Instructions to follow - Can the data below be set down again exactly, line for line?

Raw data -
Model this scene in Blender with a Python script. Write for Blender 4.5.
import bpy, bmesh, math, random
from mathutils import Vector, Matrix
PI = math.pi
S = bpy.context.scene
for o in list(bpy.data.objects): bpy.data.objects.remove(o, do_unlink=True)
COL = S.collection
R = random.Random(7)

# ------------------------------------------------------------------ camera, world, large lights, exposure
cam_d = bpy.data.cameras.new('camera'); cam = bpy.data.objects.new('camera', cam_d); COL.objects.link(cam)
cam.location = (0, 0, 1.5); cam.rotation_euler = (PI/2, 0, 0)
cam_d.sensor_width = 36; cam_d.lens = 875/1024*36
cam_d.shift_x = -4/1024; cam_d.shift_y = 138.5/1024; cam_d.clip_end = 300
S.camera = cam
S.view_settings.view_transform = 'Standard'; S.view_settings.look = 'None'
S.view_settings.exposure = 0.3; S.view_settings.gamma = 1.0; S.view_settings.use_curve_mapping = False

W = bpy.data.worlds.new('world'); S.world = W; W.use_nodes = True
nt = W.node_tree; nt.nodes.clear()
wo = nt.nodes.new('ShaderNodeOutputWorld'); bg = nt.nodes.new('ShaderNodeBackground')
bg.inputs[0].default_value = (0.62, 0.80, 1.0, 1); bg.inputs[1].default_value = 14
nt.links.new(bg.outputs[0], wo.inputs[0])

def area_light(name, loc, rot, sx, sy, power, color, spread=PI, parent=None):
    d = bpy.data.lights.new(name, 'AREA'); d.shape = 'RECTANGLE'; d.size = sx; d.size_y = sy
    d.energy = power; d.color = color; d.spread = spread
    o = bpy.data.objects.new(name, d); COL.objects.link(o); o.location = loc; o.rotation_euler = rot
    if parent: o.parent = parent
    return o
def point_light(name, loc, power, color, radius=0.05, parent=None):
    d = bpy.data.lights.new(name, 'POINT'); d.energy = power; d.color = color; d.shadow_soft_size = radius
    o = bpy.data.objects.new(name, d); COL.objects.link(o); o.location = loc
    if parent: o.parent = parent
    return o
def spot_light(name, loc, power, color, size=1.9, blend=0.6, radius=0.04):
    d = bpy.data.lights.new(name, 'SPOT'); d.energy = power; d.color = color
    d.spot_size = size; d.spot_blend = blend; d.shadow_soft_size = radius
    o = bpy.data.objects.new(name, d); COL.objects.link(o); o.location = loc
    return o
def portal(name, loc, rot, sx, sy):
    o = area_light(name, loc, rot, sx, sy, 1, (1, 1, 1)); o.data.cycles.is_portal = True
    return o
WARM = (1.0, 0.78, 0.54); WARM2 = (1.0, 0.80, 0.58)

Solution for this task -
Model this scene in Blender with a Python script. Write for Blender 4.5.
import bpy, bmesh, math, random
from mathutils import Vector, Matrix
PI = math.pi
S = bpy.context.scene
for o in list(bpy.data.objects): bpy.data.objects.remove(o, do_unlink=True)
COL = S.collection
R = random.Random(7)

# ------------------------------------------------------------------ camera, world, large lights, exposure
cam_d = bpy.data.cameras.new('camera'); cam = bpy.data.objects.new('camera', cam_d); COL.objects.link(cam)
cam.location = (0, 0, 1.5); cam.rotation_euler = (PI/2, 0, 0)
cam_d.sensor_width = 36; cam_d.lens = 875/1024*36
cam_d.shift_x = -4/1024; cam_d.shift_y = 138.5/1024; cam_d.clip_end = 300
S.camera = cam
S.view_settings.view_transform = 'Standard'; S.view_settings.look = 'None'
S.view_settings.exposure = 0.3; S.view_settings.gamma = 1.0; S.view_settings.use_curve_mapping = False

W = bpy.data.worlds.new('world'); S.world = W; W.use_nodes = True
nt = W.node_tree; nt.nodes.clear()
wo = nt.nodes.new('ShaderNodeOutputWorld'); bg = nt.nodes.new('ShaderNodeBackground')
bg.inputs[0].default_value = (0.62, 0.80, 1.0, 1); bg.inputs[1].default_value = 14
nt.links.new(bg.outputs[0], wo.inputs[0])

def area_light(name, loc, rot, sx, sy, power, color, spread=PI, parent=None):
    d = bpy.data.lights.new(name, 'AREA'); d.shape = 'RECTANGLE'; d.size = sx; d.size_y = sy
    d.energy = power; d.color = color; d.spread = spread
    o = bpy.data.objects.new(name, d); COL.objects.link(o); o.location = loc; o.rotation_euler = rot
    if parent: o.parent = parent
    return o
def point_light(name, loc, power, color, radius=0.05, parent=None):
    d = bpy.data.lights.new(name, 'POINT'); d.energy = power; d.color = color; d.shadow_soft_size = radius
    o = bpy.data.objects.new(name, d); COL.objects.link(o); o.location = loc
    if parent: o.parent = parent
    return o
def spot_light(name, loc, power, color, size=1.9, blend=0.6, radius=0.04):
    d = bpy.data.lights.new(name, 'SPOT'); d.energy = power; d.color = color
    d.spot_size = size; d.spot_blend = blend; d.shadow_soft_size = radius
    o = bpy.data.objects.new(name, d); COL.objects.link(o); o.location = loc
    return o
def portal(name, loc, rot, sx, sy):
    o = area_light(name, loc, rot, sx, sy, 1, (1, 1, 1)); o.data.cycles.is_portal = True
    return o
WARM = (1.0, 0.78, 0.54); WARM2 = (1.0, 0.80, 0.58)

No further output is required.